The following article is based on Bryant Roberson's presentation at the 2017 Dealership Minds Summit. To watch the presentation, click here.
The small roundtable discussion, “Should I Hold My Own Auction?” started out with three dealers sharing their experiences, and one who was taking the temperature of his peers before taking the leap.
The exchange covered a lot of areas, including financial justification (or controlled losses) of auctions, the role of the online simulcast, philosophies of keeping equipment in the area where it’ll bring parts and service business, and the double-edged sword of big equipment auctions — and how the auction yards were put into business by equipment dealers themselves.
But not long after the introductions, the dealers learned that one of their peers, Bryant Roberson of East Coast Equipment worked in the auction business for 15 years before joining the 13-store John Deere dealership in North Carolina and Virginia in November 2016. So in a serendipitous departure of roundtable rules, the dealers elected to do almost a 1-on-1 discussion with Roberson and his observations from having previously worked on the other side.
Roberson’s advice to dealer peers will be covered in a future Farm Equipment article, but here is a sampling of the discussion points.
Expenses. Bringing in an outside company will require $45,000 for every $1 million in sale. For a dealer to do things right, there’ll still be expense, he says, and Roberson is big on promotion. He favors spending on the brochure and color photos with detailed, unexaggerated listings. He also included a signed message from the president of the company that explained why the sale was being held and the intentions behind it.
Expectations. No dealer sale will ever bring what a retirement or estate sale will, he says. But transparency and having the entire sales crew on board can increase odds. “If you can get above 50 cents on the dollar, you’ve had a rock star in today’s market,” he says, noting that his goals are 70 cents.
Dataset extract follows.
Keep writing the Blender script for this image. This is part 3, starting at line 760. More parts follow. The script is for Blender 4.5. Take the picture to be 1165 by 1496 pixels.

Dealing with Disappointment. He says there’ll be things that disappoint you as a dealer, but don’t underestimate the power of your own frown, especially early in the auction. “One buzzard starts circling and then the others will too.” But, he says, that dynamic can also turn them into prey for the auction’s success, so to speak. He advises dealers to get the units they can recover from out of the way early, and save the items that really matter to the dealership — the tractors and combines — for when things get cooking. “The first pen of cows is always the cheapest,” he says.
Don’t Invest in Reconditioning. One dealer noted its analysis that only 25% of any reconditioning investment ever comes back to dealership on an auction sale. Roberson agrees, telling dealers to resist doing anything more to a unit than washing it. By the time you’ve decided on an auction, he says, you’ve already took a shovel and dug a hole, so don’t dig it any deeper by reconditioning. “And if the unit is just a dog, parade it around and say so.” Sometimes that dog can bring more to you, he says. He cited a tractor with 5,000 hours with a ripped cab kit that brought more than one with 4,000 hours in perfect condition.
Make it an Event. He advises holding auctions at mid-week to create the right type of buyer — a “businessman’s sale” so that a buyer can get to the bank. He also likes when there’s something for the wife to do, a mall or outlet store. “He’ll spend more money if she’s not in the way,” he says. He advises dealers to have the full crew present to talk about any new or used equipment, to get them into the dealership and to host a parts special. “Some balloons for the kids can keep them from getting grumpy, too,” he says.
Time & Pieces. He says attention spans should limit the auctions to 3-4 hours and adds that 75-100 pieces is a good rule of thumb. “A good auctioneer can run 28-35 pieces an hour on a steady pace,” he says. He says it’s OK to add some smaller items and tools that you’re OK with taking a loss on to the very end, he says.
Make it Real. He says that buyers like anything that adds misery to an auction, including mud and rain. “Rain during the sale will not discourage the sale, in fact, it speed the bidding up.” Snow will do the same, he says, recalling an ice-covered auction that was successful because the two right farmers showed up and couldn’t let the other one win.
Frequency of Auctions. Roberson advocates a regular cycle of auctions. After dealers have one under the belt, there’s a byproduct in how you can approach trades differently. “When you’ve got someone eager to trade two tractors, the idea about the auction returning again in a few months is a card that can be played .
“You can say, ‘Whatever it brings, we’ll credit it back to your purchase,’” he says. You want people to expect an upcoming auction if you’re going to do it every year.
Invite Your Neighboring Dealers. Roberson says there’ll be some lulls from year to year, and he advises dealers to be prepared to bring competition in to help fill the gaps. “It’s a hard pill to swallow with some guys, but I’ve never been against mixing brands or colors,” he says, even though the competition’s trucks will annoy your staff. “Be a good neighbor; shake hands and put out the olive branch for a week and say, ‘Hey, let’s just work together.’ If they show their tails, it hurts them just as much as it hurts you,” he says.